Start Data section

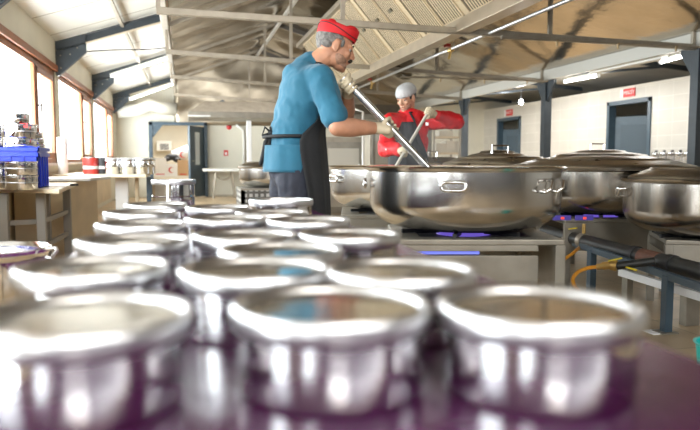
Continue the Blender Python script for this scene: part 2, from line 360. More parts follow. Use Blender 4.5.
# ---------------------------------------------------------------- steelwork
# long light coloured beam where white ceiling and foil meet
MB().box((XB-.05, Y0+.2, 3.05), (XB+.05, YB, 3.17)).build('roof_beam', M_alu, bevel=.006,
    tagv=('long pale metal box beam between the white panels and the foil lining', 'beam'))
for k, (bx, bz, lab) in enumerate(((XRG, ZRG-.24, 'square tube running lengthwise under the ridge of the foil ceiling'), (2.95, 3.56, 'square tube running lengthwise beside the ridge, above the slatted hood'))):
    MB().box((bx-.03, Y0+.3, bz-.03), (bx+.03, YB, bz+.03)).build('ridge_tube', M_alu if k == 0 else M_galv, bevel=.004, tagv=(lab, 'tube'))
posn = ['behind the camera', 'just above the camera', 'nearest in view', 'second in view', 'third in view', 'farthest from the camera']
for i, y in enumerate(FR):
    if i < 1: continue
    zl = (0, 2.6, 2.565, 2.72, 2.77, 2.74)[i]; cz = lambda x: zl+(2.44-zl)*(x-XB)/(XC-XB)
    # truss over the hall
    t = root('roof_truss', (XRG, y, 2.64), 'galvanised tube roof truss across the hall, '+posn[i], 'roof truss', 'roof trusses under the foil ceiling')
    MB().bar((XB, y, cz(XB)), (XC, y, cz(XC)), .06, .07).build('bottom_chord', M_galv, t, bevel=.004)
    MB().bar((XB, y, roofz(XB)-.12), (XRG, y, ZRG-.13), .05, .06).build('rafter', M_galv, t)
    MB().bar((XRG, y, ZRG-.13), (XC, y, 2.70), .06, .09).build('rafter', mat('brown_steel', (.12, .105, .09), .5, .3), t)
    for xx in (XB+.02, 1.72, 4.25, XC-.05):
        MB().bar((xx, y, cz(xx)), (xx, y, max(roofz(xx)-.1, 2.72)), .045).build('strut', M_galv, t)
    # column on the right
    if i >= 2:
        c = root('steel_column', (XC+.05, y, 0), 'dark steel column with a Y shaped bracket head, '+posn[i], 'column', 'dark columns along the side aisle')
        MB().box((XC-.02, y-.07, 0), (XC+.12, y+.07, 2.44)).build('shaft', M_dsteel, c, bevel=.004)
        for sg in (-1, 1):
            MB().prism([(XC+.02, y+sg*.07, 2.44), (XC+.02, y+sg*.30, 2.44), (XC+.02, y+sg*.30, 2.38), (XC+.02, y+sg*.07, 2.06)], (.05, 0, 0)).build('gusset', M_dsteel, c)
        MB().box((XC-.1, y-.14, 0), (XC+.2, y+.14, .02)).build('base_plate', M_dsteel, c)
        k = root('side_truss', (7.6, y, 2.55), 'dark steel truss over the side aisle, '+posn[i], 'truss', 'dark trusses over the side aisle')
        MB().bar((XC+.1, y, 2.52), (XR, y, 2.80), .05).build('brace', M_dsteel, k)
        MB().bar((XC+.05, y, 3.0), (XR+.4, y, 2.74), .06, .09).build('rafter', M_dsteel, k)
        MB().bar((7.6, y, 2.7), (7.6, y, 2.95), .05).build('strut', M_dsteel, k)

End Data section

◆ **Prompt**
Repeat the material above in full and exactly, apart from the pictures.

◆ **Response to this task**
Continue the Blender Python script for this scene: part 2, from line 360. More parts follow. Use Blender 4.5.
# ---------------------------------------------------------------- steelwork
# long light coloured beam where white ceiling and foil meet
MB().box((XB-.05, Y0+.2, 3.05), (XB+.05, YB, 3.17)).build('roof_beam', M_alu, bevel=.006,
    tagv=('long pale metal box beam between the white panels and the foil lining', 'beam'))
for k, (bx, bz, lab) in enumerate(((XRG, ZRG-.24, 'square tube running lengthwise under the ridge of the foil ceiling'), (2.95, 3.56, 'square tube running lengthwise beside the ridge, above the slatted hood'))):
    MB().box((bx-.03, Y0+.3, bz-.03), (bx+.03, YB, bz+.03)).build('ridge_tube', M_alu if k == 0 else M_galv, bevel=.004, tagv=(lab, 'tube'))
posn = ['behind the camera', 'just above the camera', 'nearest in view', 'second in view', 'third in view', 'farthest from the camera']
for i, y in enumerate(FR):
    if i < 1: continue
    zl = (0, 2.6, 2.565, 2.72, 2.77, 2.74)[i]; cz = lambda x: zl+(2.44-zl)*(x-XB)/(XC-XB)
    # truss over the hall
    t = root('roof_truss', (XRG, y, 2.64), 'galvanised tube roof truss across the hall, '+posn[i], 'roof truss', 'roof trusses under the foil ceiling')
    MB().bar((XB, y, cz(XB)), (XC, y, cz(XC)), .06, .07).build('bottom_chord', M_galv, t, bevel=.004)
    MB().bar((XB, y, roofz(XB)-.12), (XRG, y, ZRG-.13), .05, .06).build('rafter', M_galv, t)
    MB().bar((XRG, y, ZRG-.13), (XC, y, 2.70), .06, .09).build('rafter', mat('brown_steel', (.12, .105, .09), .5, .3), t)
    for xx in (XB+.02, 1.72, 4.25, XC-.05):
        MB().bar((xx, y, cz(xx)), (xx, y, max(roofz(xx)-.1, 2.72)), .045).build('strut', M_galv, t)
    # column on the right
    if i >= 2:
        c = root('steel_column', (XC+.05, y, 0), 'dark steel column with a Y shaped bracket head, '+posn[i], 'column', 'dark columns along the side aisle')
        MB().box((XC-.02, y-.07, 0), (XC+.12, y+.07, 2.44)).build('shaft', M_dsteel, c, bevel=.004)
        for sg in (-1, 1):
            MB().prism([(XC+.02, y+sg*.07, 2.44), (XC+.02, y+sg*.30, 2.44), (XC+.02, y+sg*.30, 2.38), (XC+.02, y+sg*.07, 2.06)], (.05, 0, 0)).build('gusset', M_dsteel, c)
        MB().box((XC-.1, y-.14, 0), (XC+.2, y+.14, .02)).build('base_plate', M_dsteel, c)
        k = root('side_truss', (7.6, y, 2.55), 'dark steel truss over the side aisle, '+posn[i], 'truss', 'dark trusses over the side aisle')
        MB().bar((XC+.1, y, 2.52), (XR, y, 2.80), .05).build('brace', M_dsteel, k)
        MB().bar((XC+.05, y, 3.0), (XR+.4, y, 2.74), .06, .09).build('rafter', M_dsteel, k)
        MB().bar((7.6, y, 2.7), (7.6, y, 2.95), .05).build('strut', M_dsteel, k)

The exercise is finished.